Intense time-management

“The writing itself was pretty intense for Remy (Kooi, red) and Thijs who were writing the story. We called them about the things which had to be included in the film during the kick of event of the 48 Hour Project. It had to be a detective film with a callcenter employee as one of the main characters. When we met the writers Friday night, about 12 hours before the shooting would start, they pitched their idea in front of the rest of the crew. They immediately said they wanted to start a fire in a church which made me and the production leader quite nervous already. It became clear we had a pretty crazy concept, especially to realise it in such a short time, it was pure madness. This actually made the crew only more motivated to make this thing work. Whether we were able to pull this off in such a short time you are able to see in the film itself.”

“For me as a director, having only one shooting day was quite intense. This is mostly the case when you’re doing a 48 Hour Project. I had basically no time to prepare so most of the directing was being done on the spot. You just have to work with the script the writers handed to you a few hours before and try to do it understand the story the best way possible. There is even more pressure to realise it in a way the writers also imagined it.”

“A project like this all comes down to trust.”

“There is no time to be bothering yourself with another department so you really need to have faith in the abilities of other crew members. I don’t think it’s possible to make a (good) film in such a short time without this. Luckily this worked out very well in this crew.”

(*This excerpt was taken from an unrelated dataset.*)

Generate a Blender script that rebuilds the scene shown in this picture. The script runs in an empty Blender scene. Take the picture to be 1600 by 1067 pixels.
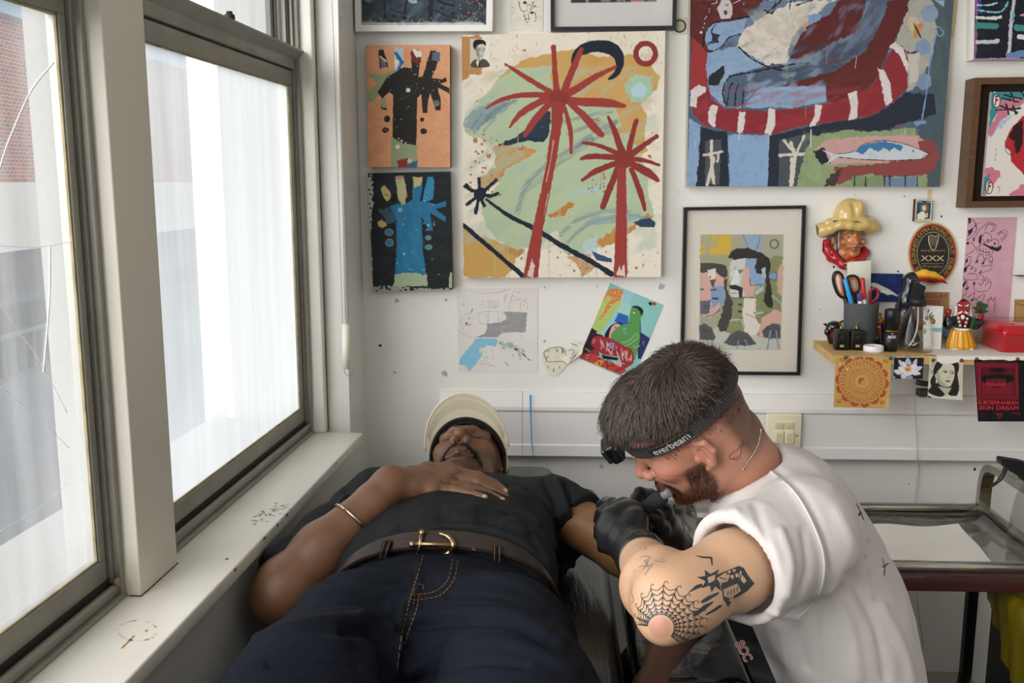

“A good example was my cooperation with music composer Yero Pharaoh. About 7 hours before the deadline I contacted him about my concept for the music which literally consisted only out of two sentences and some other songs as an example. Then he started working and right on time I received the music. I definitely didn’t made it easy on him because I asked him to make something which is haunting but also increasing this tension throughout the entire track. The moment when I received the music and had to see if it would match the film was one of the most nerve wracking things I’ve experienced. There was no time for feedback or adjustments anymore so the music just had to be right. Luckily it turned out great, but just the fact that you fully have to depend on the work of someone else without time for feedback was pretty intense.”

A dynamic film crew

“Every film crew is different, that’s one of the things I really like about making films. Every group consists out of different people so there are always different dynamics in a group. For this film the group was pretty great, also because everyone was focussed on doing their own task as good as possible. We all had one goal which was making an awesome film in such a short time. So when someone needed help there was always someone standing by for help. A good example where the writers of the film. While we were shooting the film, they took some time to recover the sleep they’ve lost when writing all night long to make sure the script was finished. When I was completely destroyed from the long shooting day, they took over and helped the editor with finishing a rough cut during the second night. Also for a difficult scene in the ending of the film some VFX was needed, one of the writers who also has experience with VFX (Remy) stayed up all night to make sure the scene looked perfect. This massive dedication from everyone in the crew was truly inspiring to see.”

“When I look back at it I definitely think this was one of my favourite projects to be working on.”

Patience is key

“Almost all the people who made a film during the 48 hour project in Eindhoven already posted their films online. I decided not to do this because I was still planning on submitting the film to a bunch of festivals via filmfreeway.com and see if it would be able to be screened at some festivals.”

“It’s a difficult decision not to put something online right away because it demands patience.”

“As a filmmaker you want to show your film as soon as possible when you’ve finished it but patience can be rewarding and is very important, especially when you are thinking of submitting your film to festivals. The earlier you are submitting your film to a festival, the cheaper the price but also the longer the wait, so waiting is just part of the deal. Seeing an audience watching your film, responding to it and talking about it is of course way more rewarding than receiving a like because you posted your film on Facebook, so in the end it will all be worth it.”

Be aware of what you are doing

“An important tip for (beginning) directors is to be fully aware of what you are doing on set. Preparation is key because the entire crew is depending on you. You are the one telling the story, the rest of the crew is there to help you to realize this in the best way possible. You have to be confident about your decisions because in the end this is what directing is about. You are the one responsible for the choices being made. When you show you are confident and have a clear vision on what you want to tell and how you want to tell it, the crew will also notice this and the process will run way smoother. You always have to think one step ahead when directing. For example when you are instructing your actors, you constantly have to think about why they are moving and acting in a certain way and if it makes sense with the rest of the story and the message of your film. So in A nutshell these are the most important tips, be prepared and think ahead.”